→ TASK BRIEF: Note each line that includes the word "picture". Copy those lines.

→ DATA TO PROCESS:
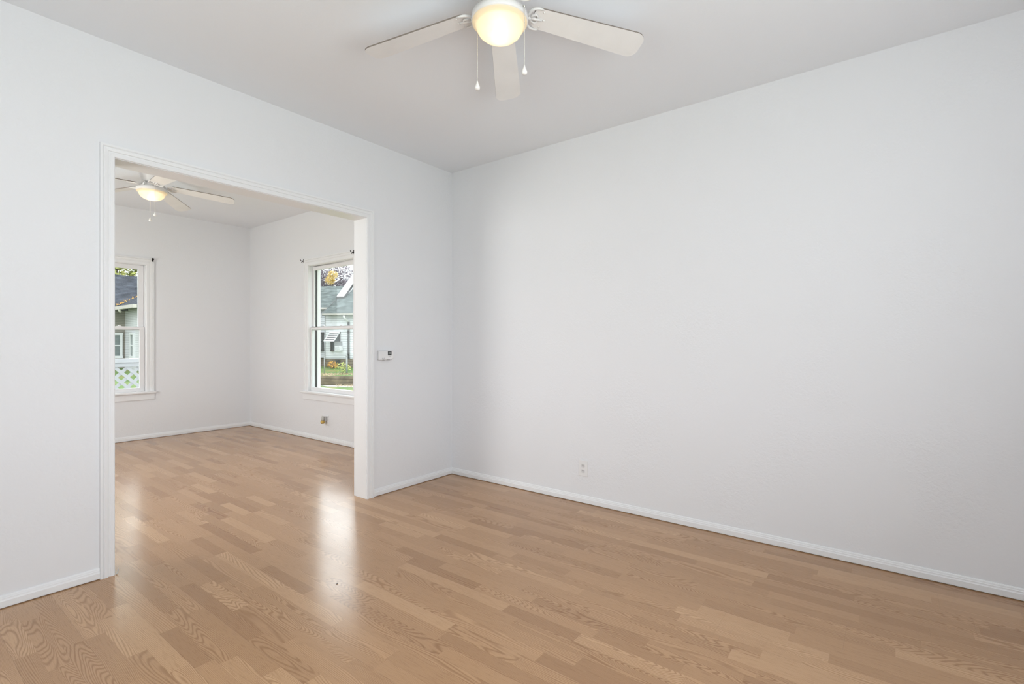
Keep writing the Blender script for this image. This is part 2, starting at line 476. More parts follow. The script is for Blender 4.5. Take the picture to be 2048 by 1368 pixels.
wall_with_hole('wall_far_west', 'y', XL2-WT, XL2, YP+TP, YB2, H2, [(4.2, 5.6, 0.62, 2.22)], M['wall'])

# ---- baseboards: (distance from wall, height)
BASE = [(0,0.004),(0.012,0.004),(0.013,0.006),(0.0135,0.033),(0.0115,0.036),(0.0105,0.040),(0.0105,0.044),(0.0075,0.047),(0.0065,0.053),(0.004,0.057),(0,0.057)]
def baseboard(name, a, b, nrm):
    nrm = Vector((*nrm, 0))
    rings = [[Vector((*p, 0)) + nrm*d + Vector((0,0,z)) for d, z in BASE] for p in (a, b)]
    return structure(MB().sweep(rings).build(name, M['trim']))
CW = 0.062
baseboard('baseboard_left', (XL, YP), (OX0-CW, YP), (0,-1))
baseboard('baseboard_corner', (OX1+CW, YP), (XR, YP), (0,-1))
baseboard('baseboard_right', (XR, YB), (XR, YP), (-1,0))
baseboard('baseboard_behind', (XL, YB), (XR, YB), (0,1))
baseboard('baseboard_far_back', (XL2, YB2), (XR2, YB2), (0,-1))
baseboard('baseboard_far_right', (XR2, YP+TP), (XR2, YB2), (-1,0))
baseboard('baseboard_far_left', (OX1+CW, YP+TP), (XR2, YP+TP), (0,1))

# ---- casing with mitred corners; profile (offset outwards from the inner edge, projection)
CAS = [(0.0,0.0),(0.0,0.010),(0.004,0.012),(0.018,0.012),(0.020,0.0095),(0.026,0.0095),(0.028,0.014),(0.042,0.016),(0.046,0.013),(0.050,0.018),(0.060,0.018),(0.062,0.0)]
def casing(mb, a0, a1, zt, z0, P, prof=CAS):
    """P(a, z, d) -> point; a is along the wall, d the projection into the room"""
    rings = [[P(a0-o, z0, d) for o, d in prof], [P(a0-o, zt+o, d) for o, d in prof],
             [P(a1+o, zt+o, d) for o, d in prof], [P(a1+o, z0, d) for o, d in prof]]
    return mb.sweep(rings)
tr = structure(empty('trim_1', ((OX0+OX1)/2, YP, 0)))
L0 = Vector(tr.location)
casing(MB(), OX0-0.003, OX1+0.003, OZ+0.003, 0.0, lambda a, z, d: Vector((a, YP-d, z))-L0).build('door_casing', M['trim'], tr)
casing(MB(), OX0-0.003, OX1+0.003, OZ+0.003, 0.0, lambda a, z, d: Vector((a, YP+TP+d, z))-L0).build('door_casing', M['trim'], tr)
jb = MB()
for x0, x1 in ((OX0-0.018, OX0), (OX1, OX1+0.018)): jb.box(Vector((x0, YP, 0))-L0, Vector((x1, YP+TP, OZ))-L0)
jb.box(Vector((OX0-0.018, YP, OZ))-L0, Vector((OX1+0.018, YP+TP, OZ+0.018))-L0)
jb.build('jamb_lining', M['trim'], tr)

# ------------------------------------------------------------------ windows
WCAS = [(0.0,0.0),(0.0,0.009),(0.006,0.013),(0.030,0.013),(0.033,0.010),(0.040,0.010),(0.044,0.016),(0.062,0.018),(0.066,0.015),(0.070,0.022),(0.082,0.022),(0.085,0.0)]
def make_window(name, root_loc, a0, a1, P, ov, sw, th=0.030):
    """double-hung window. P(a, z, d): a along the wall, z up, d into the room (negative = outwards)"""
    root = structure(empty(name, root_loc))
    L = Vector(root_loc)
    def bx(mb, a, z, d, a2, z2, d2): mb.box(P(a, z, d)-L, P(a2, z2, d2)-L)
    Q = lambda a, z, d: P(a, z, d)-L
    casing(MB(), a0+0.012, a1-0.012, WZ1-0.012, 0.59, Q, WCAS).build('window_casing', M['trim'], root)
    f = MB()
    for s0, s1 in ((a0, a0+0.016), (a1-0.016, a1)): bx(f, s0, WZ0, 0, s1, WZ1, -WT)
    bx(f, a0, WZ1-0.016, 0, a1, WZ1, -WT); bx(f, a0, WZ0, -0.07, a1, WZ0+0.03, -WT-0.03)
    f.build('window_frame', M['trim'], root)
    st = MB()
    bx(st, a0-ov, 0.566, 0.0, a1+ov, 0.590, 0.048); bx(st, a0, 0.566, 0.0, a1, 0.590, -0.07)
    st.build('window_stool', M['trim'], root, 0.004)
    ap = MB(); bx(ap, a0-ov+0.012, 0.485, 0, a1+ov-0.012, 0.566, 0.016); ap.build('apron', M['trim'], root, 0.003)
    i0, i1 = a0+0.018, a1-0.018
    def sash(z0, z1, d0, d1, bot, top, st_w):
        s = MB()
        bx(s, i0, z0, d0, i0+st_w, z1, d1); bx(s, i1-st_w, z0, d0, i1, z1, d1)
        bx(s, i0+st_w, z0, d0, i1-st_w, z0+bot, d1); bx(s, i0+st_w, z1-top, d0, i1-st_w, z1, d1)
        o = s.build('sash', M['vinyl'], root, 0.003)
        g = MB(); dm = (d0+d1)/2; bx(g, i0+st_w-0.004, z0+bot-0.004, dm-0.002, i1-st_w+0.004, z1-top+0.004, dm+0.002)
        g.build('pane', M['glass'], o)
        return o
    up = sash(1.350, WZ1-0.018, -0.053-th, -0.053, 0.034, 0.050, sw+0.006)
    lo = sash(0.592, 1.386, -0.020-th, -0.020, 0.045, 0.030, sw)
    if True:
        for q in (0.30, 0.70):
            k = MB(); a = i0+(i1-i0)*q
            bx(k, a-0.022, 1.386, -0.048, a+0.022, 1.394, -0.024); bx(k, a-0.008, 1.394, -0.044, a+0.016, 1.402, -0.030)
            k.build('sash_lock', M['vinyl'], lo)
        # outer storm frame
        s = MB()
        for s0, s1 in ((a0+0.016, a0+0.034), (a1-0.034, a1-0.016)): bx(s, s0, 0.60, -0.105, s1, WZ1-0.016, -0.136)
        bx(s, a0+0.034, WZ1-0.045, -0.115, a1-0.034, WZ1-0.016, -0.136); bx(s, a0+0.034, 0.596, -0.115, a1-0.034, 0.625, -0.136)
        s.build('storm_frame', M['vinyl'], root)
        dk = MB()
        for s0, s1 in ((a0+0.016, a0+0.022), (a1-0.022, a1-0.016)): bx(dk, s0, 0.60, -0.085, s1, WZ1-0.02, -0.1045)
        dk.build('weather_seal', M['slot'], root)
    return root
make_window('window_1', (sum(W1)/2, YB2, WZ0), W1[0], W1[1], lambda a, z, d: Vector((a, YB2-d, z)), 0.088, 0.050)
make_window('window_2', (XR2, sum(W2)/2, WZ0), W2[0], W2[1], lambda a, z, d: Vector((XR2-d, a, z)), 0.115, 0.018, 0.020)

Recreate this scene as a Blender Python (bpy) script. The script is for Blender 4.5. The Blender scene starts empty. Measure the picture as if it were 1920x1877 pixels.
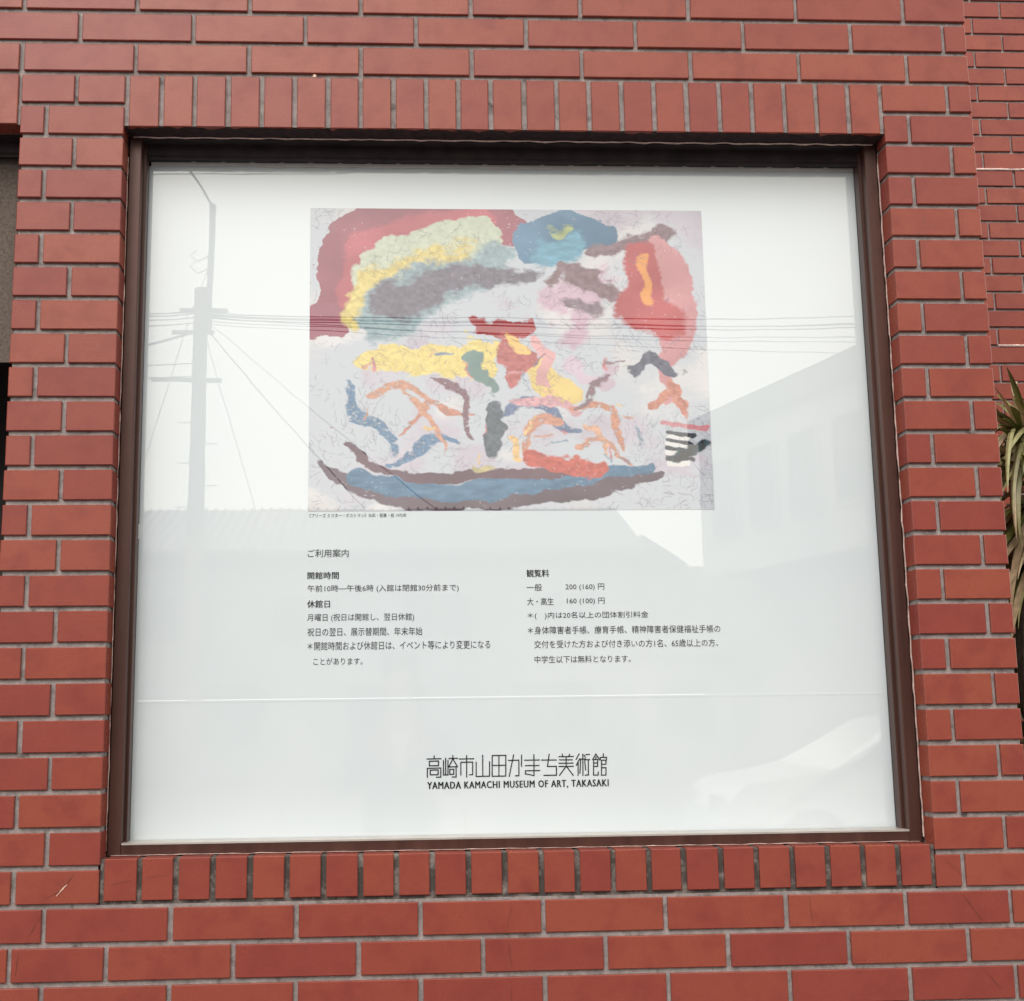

→ WRITTEN ANSWER:
Keep writing the Blender script for this image. This is part 2, starting at line 476. More parts follow. The script is for Blender 4.5. Take the picture to be 2048 by 1368 pixels.
Recreate this scene as a Blender Python (bpy) script. The script is for Blender 4.5. The Blender scene starts empty. Measure the picture as if it were 1920x1877 pixels.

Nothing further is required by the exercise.